Today,
we are given to contemplate a pair of blessing hands —our
Lord's last gesture on earth (cf. Lk 24:51). Or some
footprints up on a mount —the very last visible sign of God's
steps on our earth. At times, this mount is also represented like a
rock, and His footprints remain carved on the rock, not on the earth.
As if alluding to that rock He mentioned that, soon, would be sealed
by the wind and fire of Whitsunday. Our iconography, since long, is
using such suggestive symbols. And also the mysterious cloud
—simultaneously, shadow and light— that, already in the
Old Testament, accompanied so many theophanies. The Lord's face would
simply dazzle and blind us.
St.
Leo the Great helps us to go still further in this occurrence: «What
was visible in our Savior has passed over into his mysteries».

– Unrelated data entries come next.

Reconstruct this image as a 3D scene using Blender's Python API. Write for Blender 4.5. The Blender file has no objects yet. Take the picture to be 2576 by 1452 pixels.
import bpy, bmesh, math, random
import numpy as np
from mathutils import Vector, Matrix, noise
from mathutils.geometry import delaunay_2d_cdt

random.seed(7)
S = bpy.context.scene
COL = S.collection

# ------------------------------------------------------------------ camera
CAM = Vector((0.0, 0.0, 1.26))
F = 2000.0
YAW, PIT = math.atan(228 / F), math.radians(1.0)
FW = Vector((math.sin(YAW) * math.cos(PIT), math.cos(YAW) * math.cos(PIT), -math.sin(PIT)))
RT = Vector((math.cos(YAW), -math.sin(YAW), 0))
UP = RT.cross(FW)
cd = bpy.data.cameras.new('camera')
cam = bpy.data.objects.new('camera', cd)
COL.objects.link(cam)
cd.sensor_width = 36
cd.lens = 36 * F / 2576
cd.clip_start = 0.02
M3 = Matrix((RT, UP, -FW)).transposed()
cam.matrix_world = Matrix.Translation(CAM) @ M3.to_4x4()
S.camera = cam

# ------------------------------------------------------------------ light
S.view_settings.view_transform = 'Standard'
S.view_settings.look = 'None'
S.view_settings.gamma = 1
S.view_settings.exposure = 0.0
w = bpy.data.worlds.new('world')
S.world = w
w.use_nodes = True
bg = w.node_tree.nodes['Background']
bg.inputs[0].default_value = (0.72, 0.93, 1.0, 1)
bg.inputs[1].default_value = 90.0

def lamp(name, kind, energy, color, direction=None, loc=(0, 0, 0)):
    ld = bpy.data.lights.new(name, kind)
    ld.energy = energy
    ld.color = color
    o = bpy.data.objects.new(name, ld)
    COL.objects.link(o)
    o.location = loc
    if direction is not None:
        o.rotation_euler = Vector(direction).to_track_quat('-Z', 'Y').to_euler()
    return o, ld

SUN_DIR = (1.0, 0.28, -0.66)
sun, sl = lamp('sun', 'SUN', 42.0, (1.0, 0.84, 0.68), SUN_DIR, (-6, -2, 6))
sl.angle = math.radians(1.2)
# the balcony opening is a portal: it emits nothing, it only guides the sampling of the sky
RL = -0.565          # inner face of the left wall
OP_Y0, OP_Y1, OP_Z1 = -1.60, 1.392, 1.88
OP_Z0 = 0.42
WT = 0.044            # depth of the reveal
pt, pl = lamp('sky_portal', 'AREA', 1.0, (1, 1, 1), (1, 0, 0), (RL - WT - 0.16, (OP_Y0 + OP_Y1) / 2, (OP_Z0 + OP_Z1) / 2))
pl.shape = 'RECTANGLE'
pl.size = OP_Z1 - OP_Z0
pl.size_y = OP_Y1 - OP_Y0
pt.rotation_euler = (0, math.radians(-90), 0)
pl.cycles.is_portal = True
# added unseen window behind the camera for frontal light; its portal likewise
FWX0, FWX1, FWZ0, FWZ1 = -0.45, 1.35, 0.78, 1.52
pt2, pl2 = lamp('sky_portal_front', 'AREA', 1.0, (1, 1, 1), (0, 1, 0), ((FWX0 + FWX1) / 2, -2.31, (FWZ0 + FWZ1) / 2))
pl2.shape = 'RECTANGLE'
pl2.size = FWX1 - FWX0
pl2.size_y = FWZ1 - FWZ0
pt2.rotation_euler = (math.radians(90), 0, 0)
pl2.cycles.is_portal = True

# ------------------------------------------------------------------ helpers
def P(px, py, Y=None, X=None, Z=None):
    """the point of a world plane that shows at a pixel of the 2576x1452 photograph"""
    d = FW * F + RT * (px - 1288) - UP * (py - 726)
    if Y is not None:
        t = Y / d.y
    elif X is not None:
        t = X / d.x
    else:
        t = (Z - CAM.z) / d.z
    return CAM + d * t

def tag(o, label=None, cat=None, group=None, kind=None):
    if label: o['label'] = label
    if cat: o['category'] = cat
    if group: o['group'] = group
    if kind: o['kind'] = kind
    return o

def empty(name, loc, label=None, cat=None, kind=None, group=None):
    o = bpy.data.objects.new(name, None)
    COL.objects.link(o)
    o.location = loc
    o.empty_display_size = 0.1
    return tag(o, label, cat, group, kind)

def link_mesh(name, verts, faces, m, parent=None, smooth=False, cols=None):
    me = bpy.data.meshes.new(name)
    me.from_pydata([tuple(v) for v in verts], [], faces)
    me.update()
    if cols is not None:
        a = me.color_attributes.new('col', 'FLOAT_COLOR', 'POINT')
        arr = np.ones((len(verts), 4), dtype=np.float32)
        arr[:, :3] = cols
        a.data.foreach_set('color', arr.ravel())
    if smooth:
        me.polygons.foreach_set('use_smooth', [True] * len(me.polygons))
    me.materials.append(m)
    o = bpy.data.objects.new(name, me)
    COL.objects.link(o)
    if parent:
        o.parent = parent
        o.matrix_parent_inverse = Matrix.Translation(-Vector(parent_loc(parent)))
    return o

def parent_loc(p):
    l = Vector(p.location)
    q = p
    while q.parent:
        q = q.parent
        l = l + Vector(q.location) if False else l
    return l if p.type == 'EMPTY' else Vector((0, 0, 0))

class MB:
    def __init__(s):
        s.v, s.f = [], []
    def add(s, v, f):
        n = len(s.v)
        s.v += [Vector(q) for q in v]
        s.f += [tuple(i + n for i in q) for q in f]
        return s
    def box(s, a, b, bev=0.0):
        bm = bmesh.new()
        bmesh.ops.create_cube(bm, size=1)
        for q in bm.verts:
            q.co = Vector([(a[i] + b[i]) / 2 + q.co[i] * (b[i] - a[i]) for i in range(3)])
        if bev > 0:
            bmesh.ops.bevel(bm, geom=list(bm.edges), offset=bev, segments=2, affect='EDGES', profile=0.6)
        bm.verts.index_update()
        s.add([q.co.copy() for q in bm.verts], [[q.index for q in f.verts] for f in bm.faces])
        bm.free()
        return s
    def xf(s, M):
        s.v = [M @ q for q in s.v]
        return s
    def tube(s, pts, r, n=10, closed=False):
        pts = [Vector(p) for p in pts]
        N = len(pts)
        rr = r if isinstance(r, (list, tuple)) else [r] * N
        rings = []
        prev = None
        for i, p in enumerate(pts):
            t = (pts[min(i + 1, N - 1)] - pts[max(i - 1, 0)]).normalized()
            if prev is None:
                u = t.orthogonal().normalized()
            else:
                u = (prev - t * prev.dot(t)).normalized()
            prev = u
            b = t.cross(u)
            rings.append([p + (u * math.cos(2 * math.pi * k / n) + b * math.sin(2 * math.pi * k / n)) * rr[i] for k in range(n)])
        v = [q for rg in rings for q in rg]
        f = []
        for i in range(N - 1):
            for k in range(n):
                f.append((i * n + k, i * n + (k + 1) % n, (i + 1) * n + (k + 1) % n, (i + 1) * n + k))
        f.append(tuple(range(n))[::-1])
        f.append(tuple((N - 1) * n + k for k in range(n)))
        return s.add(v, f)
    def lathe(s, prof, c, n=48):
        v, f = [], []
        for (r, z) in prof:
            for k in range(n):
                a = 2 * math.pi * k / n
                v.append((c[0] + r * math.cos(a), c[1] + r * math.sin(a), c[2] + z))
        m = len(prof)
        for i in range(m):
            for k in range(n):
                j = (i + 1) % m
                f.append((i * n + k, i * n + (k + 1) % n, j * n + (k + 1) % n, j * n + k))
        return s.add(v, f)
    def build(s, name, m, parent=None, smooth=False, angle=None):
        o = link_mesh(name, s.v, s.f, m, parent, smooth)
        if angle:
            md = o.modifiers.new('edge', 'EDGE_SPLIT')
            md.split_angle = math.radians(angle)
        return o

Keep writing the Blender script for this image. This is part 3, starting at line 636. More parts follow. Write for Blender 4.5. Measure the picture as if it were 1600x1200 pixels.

Which mysteries? Those He has entrusted His Church with. The blessing
gesture is developed in the liturgy, the footprints on the earth show
the path to the sacraments. And they are the way that lead us to the
plenitude of our definite meeting with God.
The
Apostles had time to get used to that other singularity of their
Master throughout that period of forty days, when the Lord —according
to exegetes— does not “appears”, but, —faithfully
following the literal translation— “lets himself be
seen”. Now, in this last encounter, the amazement is renewed.
Because they now discover that, in future, they will not only
announce the Word, but they will instil life and health, with the
visible gesture and the audible word: through the baptism and the
other sacraments.
«I
have been given all authority in heaven and on earth»
(Mt 28:18). All authority... Go to all
nations... Teaching them to fulfill all... And He will be with
them —with his Church, with us— always (cf. Mt
28:19-20). And this “always” reverberates through space
and time, while reaffirming us in our hopefulness.